IT would be wrong to conclude that this was some kind of sliding doors moment; Manchester City already know they will be champions of England.

But three weeks on from snuffing City out in the FA Cup semi-final, it might be tempting to think it will have a bearing on future outcomes. Chelsea repeated their tactical format from that Wembley win and again prevailed in a game that held interest over and above finding out whether Pep Guardiola’s side would earn the win that would guarantee them the Premier League title.

Three weeks from now these sides will do battle for an even bigger prize and it said much about the embarrassment of riches at Guardiola’s disposal and his desire to obfuscate his intentions for the Champions League final on May 29 that he was able to rotate almost an entire team. It was a decision that would ultimately cost him.

The City manager made nine changes to the line-up that beat Paris St-Germain in the semi-final of that competition in midweek. Unsurprisingly the one outfield player who remained was Ruben Dias, the Portuguese defender who did more than most to repel the French champions.

Adding to the sense that neither side wanted to show their hands ahead of that Champions League final were the five changes Thomas Tuchel made to his team with the Scotland midfielder Billy Gilmour drafted in to start ahead of Jorginho in the middle of the park.

City will eventually cross the line – and it might even be as early as this evening if Manchester United lose to Aston Villa – while Chelsea are 11/10 favourites to win the FA Cup against an out-of-sorts Leicester City next weekend.

Should both sides do so, it will confirm their position as the best of England’s elite clubs – an unofficial title they have shared for most of the last decade.

Yet, of all the heavyweights that make up England’s big six, it is City and Chelsea who are the least adversarial with each other. For a start, they have avoided the tetchy title races that enveloped United and Arsenal at the turn of the century. Indeed, for long enough, and before the overnight injections of untold riches, they occupied the role of also-rans in English football. In the 80s and 90s, they spent periods out of the top flight, they did not contest the biggest matches and – until they faced each other in the 2019 League Cup final – their only previous meeting in a Wembley showpiece was the 1985 Full Members Cup, a match deemed so insignificant that both teams played league matches a day earlier.
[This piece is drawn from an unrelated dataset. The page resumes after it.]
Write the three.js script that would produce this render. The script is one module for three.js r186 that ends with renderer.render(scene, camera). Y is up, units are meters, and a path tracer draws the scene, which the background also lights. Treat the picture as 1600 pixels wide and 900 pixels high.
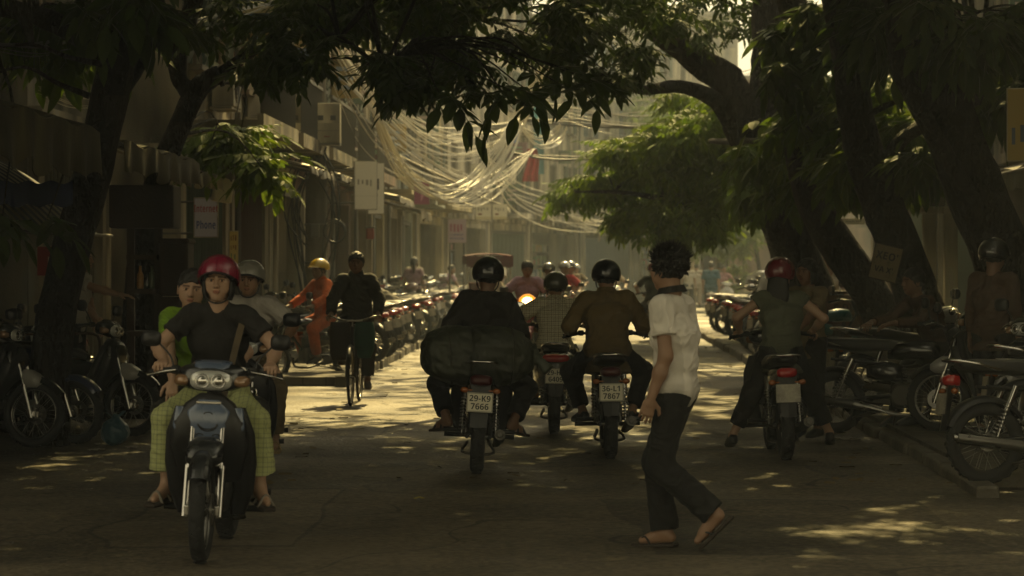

There will be significantly more at stake when they next meet and it would be foolish to read too much into the outcome of this game as a barometer of what might happen in Istanbul, London, Birmingham or wherever UEFA agree to stage the Champions League final.

Nevertheless, there were still meaty enough bones to pick over.

How Raheem Sterling escaped with a yellow card instead of a red for a late challenge on Timo Werner is for referee Anthony Taylor to explain but, for the second time in a fortnight – following Aymeric Laporte’s Carabao Cup winner – a City player who could just as easily have been dismissed, broke the deadlock. That tackle came in the 12th minute and would have given City plenty of work to do, but instead of Sterling leaving the action he scored in the 44th minute, mopping up after Sergio Aguero’s loose control had seemingly cost his side.

It had been a tepid start to the match until that point but Sterling’s goal signalled a flurry of incidents. VAR reviewed his strike to see whether Gabriel Jesus had fouled Andreas Christiansen in the build-up – he hadn’t – but the Danish centre-back was injured nonetheless and had to go off.

With Tuchel desperately appealing for the chance to bring on a substitute, Taylor allowed City to play on and when Gilmour barged Jesus in the area the ref gave a penalty. It presented Aguero with the chance to redeem himself but instead his Panenka attempt was caught one-handed by Edouard Mendy in the Chelsea goal.

After the break, the game reverted to its previous incarnation: two sides feeling each other out with City the more dominant in possession and Chelsea preferring to commit numbers forward on the counter.

A sloppiness entered City’s play just after the hour when Rodri ran out of passing options and was robbed of the ball by Cesar Azpilicueta. The Spaniard swapped a couple of passes with Hakim Ziyech and Christian Pulisic before setting up the former, who arrowed the ball into Ederson’s bottom corner to level the score.

Werner had a goal disallowed – it was not even close to being onside – to add to a similarly indisputable decision in the first half while substitute Tammy Abraham also had a goal ruled out for the same thing. In those moves, City looked vulnerable and it was not entirely surprising when they conceded the goal that cost them a point in injury time, courtesy of Marcos Alonso’s fortunate looping winner.

But the hosts will feel they should have had a penalty with a couple of minutes left after the Chelsea defender Kurt Zouma seemed to clip Sterling several times in the area as he darted clear.